Trucking Economics - Part 2
Trucking Economics, OR, Understanding Your Customers' Sophisticated Approach to Transportation Spend, and How Easy You've Made it for them to Take Advantage of You.
Formulate Detailed Sourcing Strategies
In the mid ‘90s, when strategic sourcing practices became widely accepted across industries, many shippers attempted to apply these same practices to transportation, instead of developing transportation specific sourcing strategies and identifying alternative savings levers.
Shippers combined their spends by mode and simply took it to market. They often paid little attention to their service requirements and failed to distinguish between highly leverageable spends and spends requiring development of carrier relationships.
The results were devastating for many shippers. Deals with new carriers frequently failed and relationships with incumbent providers were significantly strained. In the end, shippers usually returned to their incumbents, accepted rate increases, and claimed that strategic sourcing simply didn't work for transportation.
An approach to strategic transportation sourcing ensures that market forces are leveraged appropriately, while keeping the focus on service at the right price.
First, assess existing transportation management practices by applying a comprehensive Transportation Management Framework, which includes four stages of maturity. This assessment will help identify potential opportunities in internal operations for improving service levels and reducing costs or rates. Next, perform detailed analysis of lane-level spends to determine service requirements. Lastly, assess the carrier marketplace to identify alternative modes or services. Then use these analyses to develop a detailed sourcing strategy and identify alternative savings levers.
The purpose of developing a sourcing strategy is to ensure that all savings opportunities are fully realized without disrupting service. The sourcing strategy creates customized action plans for multiple groups of lanes based on required service levels and the current transportation market for those lanes. It recognizes that many shippers' lanes require specialized service, other lanes are near commodities, and still other lanes are somewhere in the middle.
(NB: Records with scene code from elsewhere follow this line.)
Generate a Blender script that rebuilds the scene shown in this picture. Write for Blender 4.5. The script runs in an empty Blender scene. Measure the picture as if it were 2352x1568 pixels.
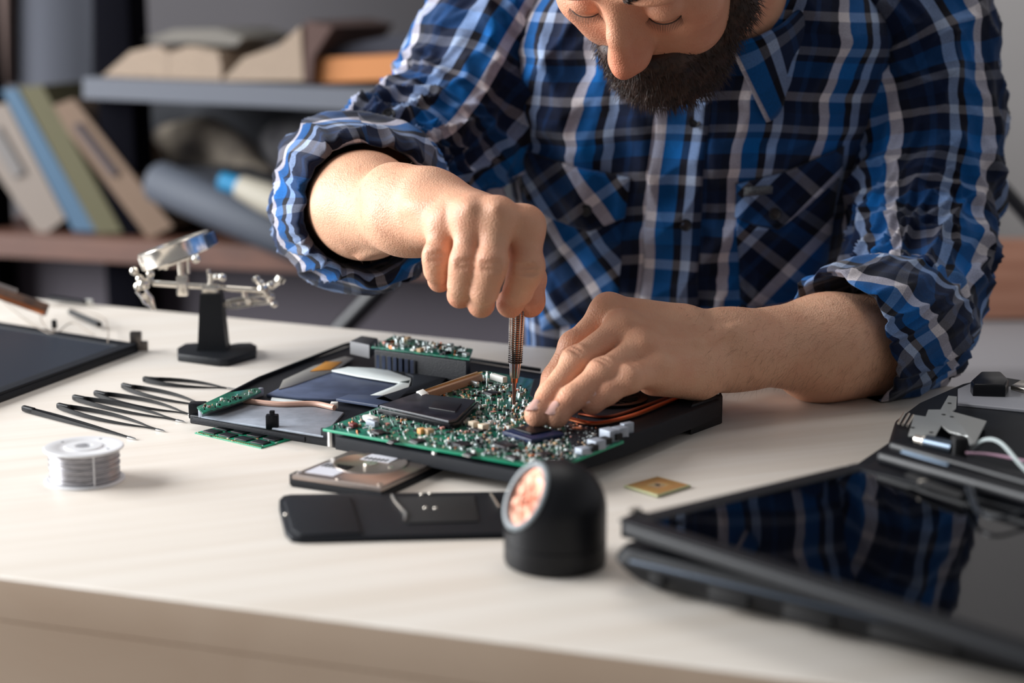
import bpy, bmesh, math, random
import numpy as np
from mathutils import Vector, Matrix
random.seed(7); RNG = np.random.RandomState(11)
SC = bpy.context.scene
COL = SC.collection
# ------------------------------------------------------------------ camera model (2352 x 1568)
F_PX = 4000.0; PITCH = math.radians(11.5); CAM_H = 0.35     # height over the table top (z = 0)
cp, sp_ = math.cos(PITCH), math.sin(PITCH)
def ray(px, py):
    x = (px-1176)/F_PX; y = -(py-784)/F_PX
    return np.array([x, cp + y*sp_, -sp_ + y*cp])
def Z(px, py, z=0.0):
    d = ray(px, py); t = (z-CAM_H)/d[2]
    return np.array([d[0]*t, d[1]*t, z])
def D(px, py, Y):
    d = ray(px, py); t = Y/d[1]
    return np.array([d[0]*t, Y, CAM_H + d[2]*t])
# ------------------------------------------------------------------ materials
def lin(c):
    out = []
    for v in c[:3]:
        v = v/255.0
        out.append(v/12.92 if v <= 0.04045 else ((v+0.055)/1.055)**2.4)
    return (out[0], out[1], out[2], 1.0)
MATS = {}
def new_mat(name):
    m = bpy.data.materials.new(name); m.use_nodes = True
    nt = m.node_tree; b = nt.nodes['Principled BSDF']
    return m, nt, b
def mat(name, col, rough=0.5, metal=0.0, spec=0.5, bump=0.0, bscale=200.0, var=0.0, vscale=40.0, coat=0.0, trans=0.0, col2=None, aniso=None, emit=0.0):
    if name in MATS: return MATS[name]
    m, nt, b = new_mat(name); N = nt.nodes.new; L = nt.links.new
    c = lin(col)
    b.inputs['Base Color'].default_value = c
    b.inputs['Roughness'].default_value = rough
    b.inputs['Metallic'].default_value = metal
    b.inputs['Specular IOR Level'].default_value = spec
    b.inputs['Coat Weight'].default_value = coat
    b.inputs['Transmission Weight'].default_value = trans
    if emit: b.inputs['Emission Color'].default_value = c; b.inputs['Emission Strength'].default_value = emit
    if var or col2 or bump:
        tc = N('ShaderNodeTexCoord'); mp = N('ShaderNodeMapping'); L(tc.outputs['Object'], mp.inputs[0])
        if aniso: mp.inputs['Scale'].default_value = aniso
    if var or col2:
        n = N('ShaderNodeTexNoise'); n.inputs['Scale'].default_value = vscale; n.inputs['Detail'].default_value = 5
        L(mp.outputs[0], n.inputs['Vector'])
        mx = N('ShaderNodeMix'); mx.data_type = 'RGBA'
        c2 = lin(col2) if col2 else tuple(min(1, v*(1-var)) for v in c[:3])+(1,)
        mx.inputs[6].default_value = c; mx.inputs[7].default_value = c2
        rp = N('ShaderNodeMapRange'); rp.inputs[1].default_value = 0.35; rp.inputs[2].default_value = 0.65
        L(n.outputs[0], rp.inputs[0]); L(rp.outputs[0], mx.inputs[0]); L(mx.outputs[2], b.inputs['Base Color'])
    if bump:
        n2 = N('ShaderNodeTexNoise'); n2.inputs['Scale'].default_value = bscale; n2.inputs['Detail'].default_value = 4
        L(mp.outputs[0], n2.inputs['Vector'])
        bp = N('ShaderNodeBump'); bp.inputs['Strength'].default_value = bump; bp.inputs['Distance'].default_value = 0.001
        L(n2.outputs[0], bp.inputs['Height']); L(bp.outputs[0], b.inputs['Normal'])
    MATS[name] = m
    return m
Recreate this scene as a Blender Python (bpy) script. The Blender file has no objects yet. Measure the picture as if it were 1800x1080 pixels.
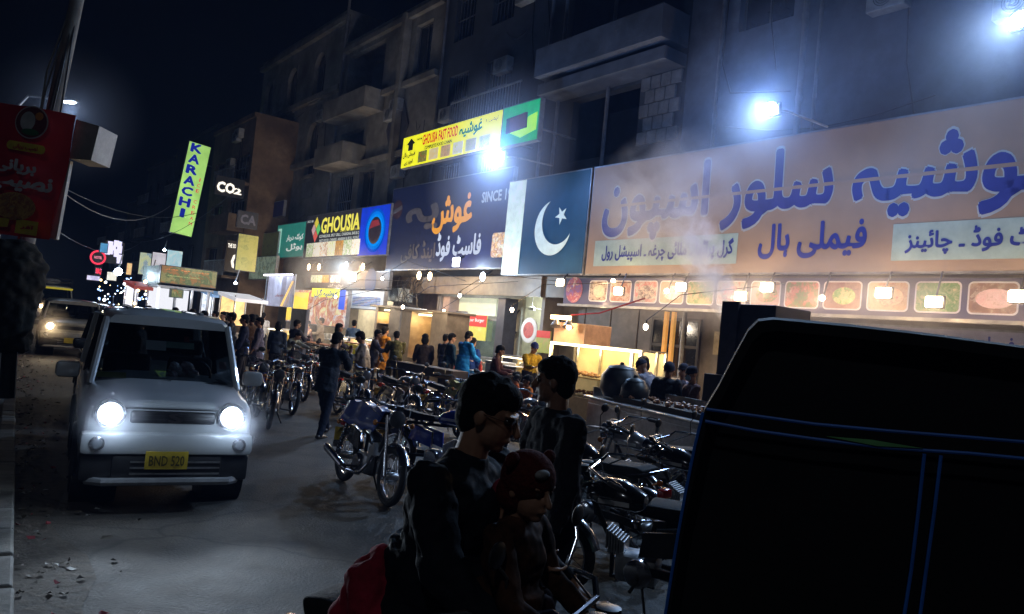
import bpy, bmesh, math, random
from mathutils import Vector, Matrix, Euler, noise as mnoise
random.seed(7)
SC = bpy.context.scene
COL = SC.collection
R = math.radians
# ------------------------------------------------------------------ camera, sky, exposure
FOC = 1350.0; ROLL = math.atan(0.098); PITCH = R(2.17); EYE = 1.82     # focal length in px of an 1800 px wide frame
cam_data = bpy.data.cameras.new('camera'); cam = bpy.data.objects.new('camera', cam_data)
COL.objects.link(cam); SC.camera = cam
cam_data.sensor_width = 36; cam_data.lens = FOC / 1800 * 36; cam_data.clip_start = .05; cam_data.clip_end = 900
_F = Vector((0, math.cos(PITCH), math.sin(PITCH))); _U = Vector((0, -math.sin(PITCH), math.cos(PITCH))); _X = Vector((1, 0, 0))
_r = _X * math.cos(ROLL) + _U * math.sin(ROLL); _u = -_X * math.sin(ROLL) + _U * math.cos(ROLL)
cam.matrix_world = Matrix(((_r.x, _u.x, -_F.x, 0), (_r.y, _u.y, -_F.y, 0), (_r.z, _u.z, -_F.z, EYE), (0, 0, 0, 1)))

world = bpy.data.worlds.new('World'); SC.world = world; world.use_nodes = True
wn = world.node_tree.nodes; wl = world.node_tree.links
bg = wn['Background']; bg.inputs[0].default_value = (.055, .12, .36, 1); bg.inputs[1].default_value = .0012
SC.view_settings.view_transform = 'Standard'; SC.view_settings.look = 'None'
SC.view_settings.exposure = 0.0; SC.view_settings.gamma = 1.0; SC.view_settings.use_curve_mapping = False
SC.cycles.use_denoising = True
try: SC.cycles.denoiser = 'OPENIMAGEDENOISE'
except Exception: pass
SC.cycles.max_bounces = 5; SC.cycles.diffuse_bounces = 2; SC.cycles.glossy_bounces = 3; SC.cycles.transmission_bounces = 4
SC.cycles.volume_bounces = 1; SC.cycles.transparent_max_bounces = 12; SC.cycles.caustics_reflective = False
SC.cycles.caustics_refractive = False; SC.cycles.sample_clamp_indirect = 3.0; SC.cycles.use_light_tree = True
SC.cycles.volume_step_rate = 2.0; SC.cycles.volume_max_steps = 96

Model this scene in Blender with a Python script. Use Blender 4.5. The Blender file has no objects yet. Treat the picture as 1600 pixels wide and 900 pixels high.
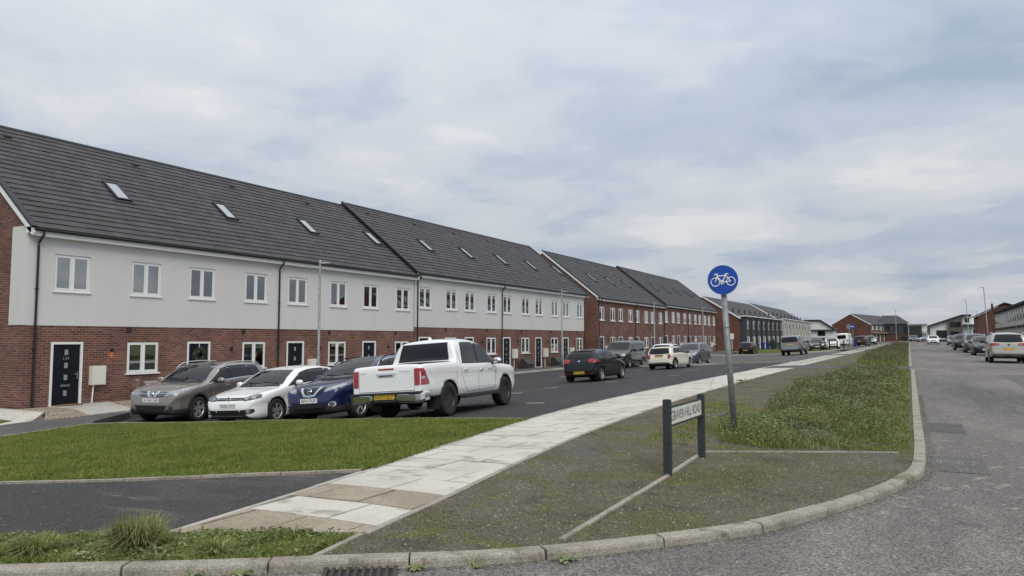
import bpy, bmesh, math, random
import numpy as np
from mathutils import Vector, Matrix
from mathutils.bvhtree import BVHTree
from mathutils.geometry import delaunay_2d_cdt
R = math.radians
random.seed(7); rng = np.random.default_rng(7)
scene = bpy.context.scene
COL = scene.collection

# ------------------------------------------------------------------ camera, sky, sun, exposure
cam_d = bpy.data.cameras.new('camera'); cam = bpy.data.objects.new('camera', cam_d); COL.objects.link(cam)
cam_d.sensor_width = 36.0; cam_d.lens = 1150/1600*36; cam_d.clip_start = .05; cam_d.clip_end = 5000
cam.location = (0, 0, 1.6); cam.rotation_euler = (R(90+3.98), 0, R(29.02))
scene.camera = cam
scene.view_settings.view_transform = 'Standard'; scene.view_settings.look = 'None'
scene.view_settings.gamma = 1; scene.view_settings.use_curve_mapping = False
scene.view_settings.exposure = 0.20
scene.cycles.use_denoising = True
scene.cycles.max_bounces = 6; scene.cycles.transparent_max_bounces = 8

SUN_EL, SUN_AZ = 48, 140          # azimuth clockwise from +Y (the street direction)
world = bpy.data.worlds.new('World'); scene.world = world; world.use_nodes = True
nt = world.node_tree; nt.nodes.clear()
def wn(t, **k):
    n = nt.nodes.new(t)
    for a, b in k.items(): setattr(n, a, b)
    return n
def wl(a, b): nt.links.new(a, b)
def wmath(op, a, b=None, c=None):
    n = wn('ShaderNodeMath', operation=op)
    for i, v in enumerate((a, b, c)):
        if v is None: continue
        if isinstance(v, (int, float)): n.inputs[i].default_value = v
        else: wl(v, n.inputs[i])
    return n.outputs[0]
sky = wn('ShaderNodeTexSky', sky_type='NISHITA'); sky.sun_disc = False
sky.sun_elevation = R(SUN_EL); sky.sun_rotation = R(SUN_AZ); sky.air_density = 1.0; sky.dust_density = 2.0; sky.ozone_density = 1.5
tc = wn('ShaderNodeTexCoord'); sp = wn('ShaderNodeSeparateXYZ'); wl(tc.outputs['Generated'], sp.inputs[0])
el = wmath('MAXIMUM', sp.outputs[2], 0.0)
den = wmath('ADD', el, 0.13)
cx = wmath('DIVIDE', sp.outputs[0], den); cy = wmath('DIVIDE', sp.outputs[1], den)
cv = wn('ShaderNodeCombineXYZ'); wl(cx, cv.inputs[0]); wl(cy, cv.inputs[1])
def noise(scale, detail, rough, off, dist=0.0):
    m = wn('ShaderNodeMapping'); m.inputs['Location'].default_value = off; wl(cv.outputs[0], m.inputs[0])
    n = wn('ShaderNodeTexNoise'); n.inputs['Scale'].default_value = scale; n.inputs['Detail'].default_value = detail
    n.inputs['Roughness'].default_value = rough; n.inputs['Distortion'].default_value = dist; wl(m.outputs[0], n.inputs['Vector'])
    return n.outputs['Fac']
def ramp(fac, stops):
    r = wn('ShaderNodeValToRGB'); r.color_ramp.interpolation = 'EASE'
    e = r.color_ramp.elements
    while len(e) < len(stops): e.new(.5)
    for i, (p, c) in enumerate(stops): e[i].position = p; e[i].color = (*c, 1)
    wl(fac, r.inputs[0]); return r.outputs[0]
big = noise(.55, 5, .52, (5.6, 7.9, 0), .35)
fine = noise(1.9, 6, .55, (8.3, 2.2, 4), .3)
mixf = wmath('MULTIPLY_ADD', fine, .38, wmath('MULTIPLY', big, .72))
# cloud deck: grey-blue undersides through to pale, faintly pink tops
cloud = ramp(mixf, [(.40, (3.1, 3.7, 4.55)), (.50, (3.8, 4.35, 5.1)), (.585, (4.7, 5.05, 5.5)), (.69, (5.9, 5.95, 6.1))])
gain = wmath('MULTIPLY_ADD', el, .95, .92)
sc_ = wn('ShaderNodeVectorMath', operation='SCALE'); wl(cloud, sc_.inputs[0]); wl(gain, sc_.inputs['Scale'])
cover = ramp(mixf, [(.33, (.72,)*3), (.52, (.97,)*3)])
mx = wn('ShaderNodeMix', data_type='RGBA'); wl(cover, mx.inputs['Factor']); wl(sky.outputs[0], mx.inputs['A']); wl(sc_.outputs[0], mx.inputs['B'])
bg = wn('ShaderNodeBackground'); bg.inputs['Strength'].default_value = .1; wl(mx.outputs['Result'], bg.inputs[0])
wo = wn('ShaderNodeOutputWorld'); wl(bg.outputs[0], wo.inputs[0])

sun_d = bpy.data.lights.new('sun', 'SUN'); sun_d.energy = 1.5; sun_d.angle = R(30); sun_d.color = (1, .95, .86)
sun = bpy.data.objects.new('sun', sun_d); COL.objects.link(sun)
sd = Vector((math.sin(R(SUN_AZ))*math.cos(R(SUN_EL)), math.cos(R(SUN_AZ))*math.cos(R(SUN_EL)), math.sin(R(SUN_EL))))
sun.rotation_euler = sd.to_track_quat('Z', 'Y').to_euler()

# ------------------------------------------------------------------ terrain height
RZ = .058       # the carriageway lies a low kerb upstand below the verge
def lat(s):
    t = min(max((s-4.5)/12.5, 0), 1); return t*t*(3-2*t)*.5+t*.5
def base(X, Y): return .005*min(max(Y, 0), 300)-.65*lat(-X)

def sstep(t): t = min(max(t, 0), 1); return t*t*(3-2*t)
def court(X, Y): return .02-.13*sstep((-X-10)/7)*(1-sstep((Y-22)/8))     # the court lies a little below the lawn
# ------------------------------------------------------------------ materials
MATS = {}
def mat(name, color=(.5, .5, .5), rough=.6, metal=0., coat=0., spec=.5, noise_amt=0., noise_scale=8., bump=0., bump_scale=60., emis=None, color2=None, detail=4., coords='Object', isl=0.):
    if name in MATS: return MATS[name]
    m = bpy.data.materials.new(name); m.use_nodes = True; t = m.node_tree; p = t.nodes['Principled BSDF']
    p.inputs['Base Color'].default_value = (*color, 1); p.inputs['Roughness'].default_value = rough; p.inputs['Metallic'].default_value = metal
    p.inputs['Coat Weight'].default_value = coat; p.inputs['Coat Roughness'].default_value = .04; p.inputs['Specular IOR Level'].default_value = spec
    if emis: p.inputs['Emission Color'].default_value = (*emis[0], 1); p.inputs['Emission Strength'].default_value = emis[1]
    co = t.nodes.new('ShaderNodeTexCoord')
    src = None
    if noise_amt or color2:
        n = t.nodes.new('ShaderNodeTexNoise'); n.inputs['Scale'].default_value = noise_scale; n.inputs['Detail'].default_value = detail; n.inputs['Roughness'].default_value = .6
        t.links.new(co.outputs[coords], n.inputs['Vector'])
        r = t.nodes.new('ShaderNodeValToRGB'); r.color_ramp.elements[0].position = .32; r.color_ramp.elements[1].position = .68
        c2 = color2 or tuple(c*(1+noise_amt) for c in color); c1 = color if color2 else tuple(c*(1-noise_amt) for c in color)
        r.color_ramp.elements[0].color = (*c1, 1); r.color_ramp.elements[1].color = (*c2, 1)
        t.links.new(n.outputs['Fac'], r.inputs[0]); src = r.outputs[0]; t.links.new(src, p.inputs['Base Color'])
    if isl:
        g = t.nodes.new('ShaderNodeNewGeometry'); mr = t.nodes.new('ShaderNodeMapRange'); mr.inputs['To Min'].default_value = 1-isl; mr.inputs['To Max'].default_value = 1+isl
        t.links.new(g.outputs['Random Per Island'], mr.inputs['Value'])
        vm = t.nodes.new('ShaderNodeVectorMath'); vm.operation = 'SCALE'; t.links.new(mr.outputs[0], vm.inputs['Scale'])
        if src: t.links.new(src, vm.inputs[0])
        else: vm.inputs[0].default_value = color
        t.links.new(vm.outputs[0], p.inputs['Base Color'])
    if bump:
        n = t.nodes.new('ShaderNodeTexNoise'); n.inputs['Scale'].default_value = bump_scale; n.inputs['Detail'].default_value = 5
        t.links.new(co.outputs[coords], n.inputs['Vector'])
        b = t.nodes.new('ShaderNodeBump'); b.inputs['Strength'].default_value = bump; b.inputs['Distance'].default_value = .02
        t.links.new(n.outputs['Fac'], b.inputs['Height']); t.links.new(b.outputs[0], p.inputs['Normal'])
    MATS[name] = m; return m

def layered(name, stops_list, rough=.85, bump=.4, bump_scale=90, speck=None):
    """ground material in world metres: a base colour, then colour patches (scale, lo, hi, colour), then a fine light/dark speckle"""
    m = bpy.data.materials.new(name); m.use_nodes = True; t = m.node_tree; p = t.nodes['Principled BSDF']; p.inputs['Roughness'].default_value = rough
    p.inputs['Specular IOR Level'].default_value = .3
    geo = t.nodes.new('ShaderNodeNewGeometry'); pos = geo.outputs['Position']
    cur = None
    for i, (scale, lo, hi, colr, stretch) in enumerate(stops_list):
        if cur is None:
            c = t.nodes.new('ShaderNodeRGB'); c.outputs[0].default_value = (*colr, 1); cur = c.outputs[0]; continue
        mp = t.nodes.new('ShaderNodeMapping'); mp.inputs['Scale'].default_value = stretch; mp.inputs['Location'].default_value = (i*13.7, i*5.1, 0); t.links.new(pos, mp.inputs[0])
        n = t.nodes.new('ShaderNodeTexNoise'); n.inputs['Scale'].default_value = scale; n.inputs['Detail'].default_value = 6; n.inputs['Roughness'].default_value = .62
        t.links.new(mp.outputs[0], n.inputs['Vector'])
        mr = t.nodes.new('ShaderNodeMapRange'); mr.interpolation_type = 'SMOOTHSTEP'; mr.inputs['From Min'].default_value = lo; mr.inputs['From Max'].default_value = hi
        t.links.new(n.outputs['Fac'], mr.inputs['Value'])
        mx = t.nodes.new('ShaderNodeMix'); mx.data_type = 'RGBA'; t.links.new(mr.outputs[0], mx.inputs['Factor']); t.links.new(cur, mx.inputs['A']); mx.inputs['B'].default_value = (*colr, 1)
        cur = mx.outputs['Result']
    if speck:
        sc2, amt = speck
        v = t.nodes.new('ShaderNodeTexVoronoi'); v.inputs['Scale'].default_value = sc2; t.links.new(pos, v.inputs['Vector'])
        sep = t.nodes.new('ShaderNodeSeparateColor'); t.links.new(v.outputs['Color'], sep.inputs[0])
        mr = t.nodes.new('ShaderNodeMapRange'); mr.inputs['To Min'].default_value = 1-amt; mr.inputs['To Max'].default_value = 1+amt; t.links.new(sep.outputs[0], mr.inputs['Value'])
        pw = t.nodes.new('ShaderNodeMath'); pw.operation = 'POWER'; t.links.new(mr.outputs[0], pw.inputs[0]); pw.inputs[1].default_value = 1.6
        vm = t.nodes.new('ShaderNodeVectorMath'); vm.operation = 'SCALE'; t.links.new(cur, vm.inputs[0]); t.links.new(pw.outputs[0], vm.inputs['Scale']); cur = vm.outputs[0]
    t.links.new(cur, p.inputs['Base Color'])
    if bump:
        n = t.nodes.new('ShaderNodeTexNoise'); n.inputs['Scale'].default_value = bump_scale; n.inputs['Detail'].default_value = 4; t.links.new(pos, n.inputs['Vector'])
        b = t.nodes.new('ShaderNodeBump'); b.inputs['Strength'].default_value = bump; b.inputs['Distance'].default_value = .015
        t.links.new(n.outputs['Fac'], b.inputs['Height']); t.links.new(b.outputs[0], p.inputs['Normal'])
    MATS[name] = m; return m

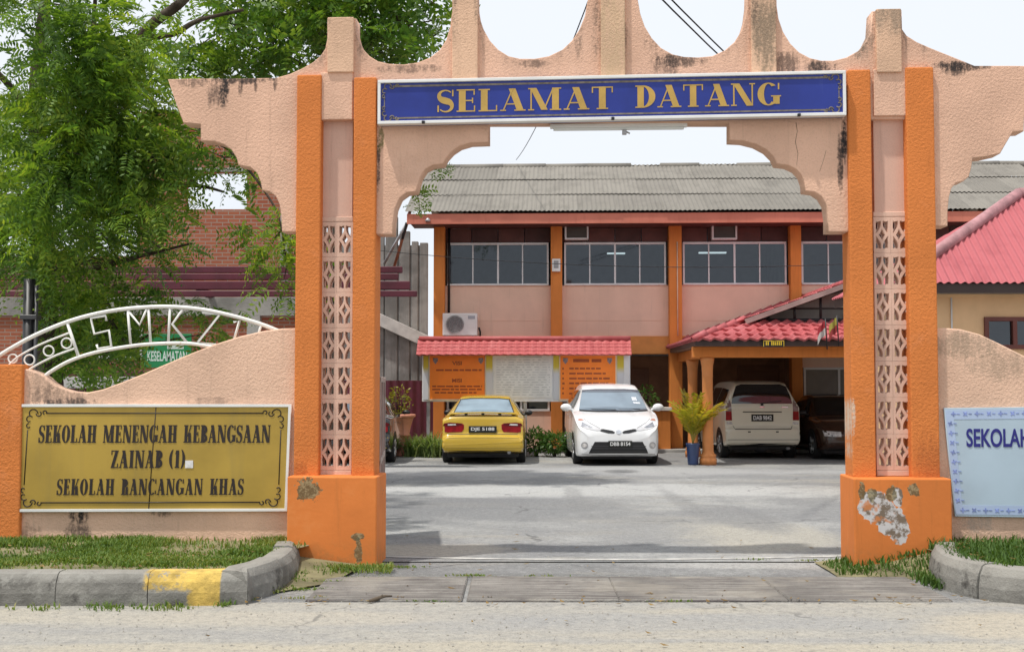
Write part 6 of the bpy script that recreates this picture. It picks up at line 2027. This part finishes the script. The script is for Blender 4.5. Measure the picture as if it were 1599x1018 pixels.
# ---- champagne MPV under the porch, seen from behind
BMPV = [(0, .34, .6, .66, .6, .5), (.06, .28, .7, .78, .7, .6), (.25, .25, .82, .9, .77, .66), (.6, .24, .9, 1.0, .80, .7), (1.05, .24, 1.0, 1.1, .812, .68), (1.4, .24, 1.03, 1.36, .815, .62), (1.75, .24, 1.05, 1.59, .815, .575), (2.2, .24, 1.06, 1.655, .815, .565), (3.2, .25, 1.09, 1.665, .815, .56), (3.7, .26, 1.10, 1.645, .812, .555), (3.88, .28, 1.11, 1.60, .808, .555), (3.96, .29, 1.12, 1.42, .803, .60), (4.01, .30, 1.10, 1.17, .80, .67), (4.035, .31, 1.0, 1.07, .80, .70), (4.05, .31, .66, .72, .80, .72), (4.075, .31, .60, .675, .80, .74), (4.11, .33, .57, .64, .785, .72), (4.12, .39, .53, .58, .74, .66)]
bp = car_paint('champagne_car_paint', (.68, .645, .53), .28)
c = Car('people_carrier', 'champagne people carrier seen from behind under the car porch', 'car', BMPV, 4.12, bp, (at(1187, 650, 26.1).x, 26.05 + 2.06, 0), R(180 + 1.5))
c.part('rear_window', [[(-.655, 1.185), (.655, 1.185), (.63, 1.32), (.54, 1.56), (.42, 1.60), (-.42, 1.60), (-.54, 1.56), (-.63, 1.32)]], 'rear', M['cglass'], .005)
up = [(-.785, 1.02), (-.77, 1.24), (-.70, 1.30), (-.665, 1.18), (-.66, 1.02)]
lo = [(-.79, .83), (-.785, 1.02), (-.66, 1.02), (-.655, .83)]
bl = [(-.775, .745), (-.77, .80), (-.66, .80), (-.64, .745)]
for f in (lambda p: p, mir):
    t = c.part('tail_light', [f(lo)], 'rear', M['red_lamp'], .008)
    c.part('upper_lens', [f(up)], 'rear', simple('smoky_lens', (.22, .15, .14), .15, coat=.7, vary=.2), .008, t)
    c.part('bumper_lamp', [f(bl)], 'rear', M['clear_lamp'], .007)
    c.part('reflector', [f([(-.33, .575), (-.33, .60), (-.27, .60), (-.27, .575)])], 'rear', M['gap'], .006)
c.part('tailgate_seam', [line_poly([(-.60, .645), (.60, .645)], .014), [(-.645, .72), (-.635, .72), (-.60, .645), (-.61, .645)], [(.635, .72), (.645, .72), (.61, .645), (.60, .645)]], 'rear', M['gap'], .008)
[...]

The first step in defining a sourcing strategy is to determine which services can be sourced. We recommend a thorough evaluation of spends before deciding not to source a particular service. However, as a general rule, services that may be excluded from sourcing include long-term agreements, use of minority-owned providers, and smaller spends with significant value added services. Once the services to be sourced have been identified, individual lanes need to be classified into one of four categories based on lane complexity and carrier market status.
- The highest savings opportunity is in “open spend,” which includes lanes with low complexity and a supplier's market. These near-commodity lanes should attract a high ratio of new carriers to drive cost reductions.
- The next highest savings opportunities are “bottleneck spend,” which contains lanes with low complexity and a carrier's market. Sourcing of these lanes should be focused on assessing the market and the possible use of regional and niche providers.
- The third area of opportunity is “leverageable spend,” representing lanes with high complexity and a shipper's market. With incumbent providers, these lanes are focused on ensuring a fair rate for the services provided. With new providers, requirements must be clearly communicated. In addition, the shipper must have a thorough understanding of the carrier's network and experience managing the required service levels.
- The last area of opportunity is “protected spend,” which comprises lanes with high complexity and a carrier's market. These lanes should be focused on ensuring service levels and maintaining incumbent providers where possible. The most common mistake in strategic transportation sourcing occurs in this area. Rather than focusing on development of existing carriers and highly qualified new providers, shippers frequently find large savings opportunities with unqualified providers and select price over service. When the new carriers fail, shippers return to their incumbents in an attempt to repair their past relationships. But these attempts often end in rate increases and the loss of negotiations leverage with the carrier.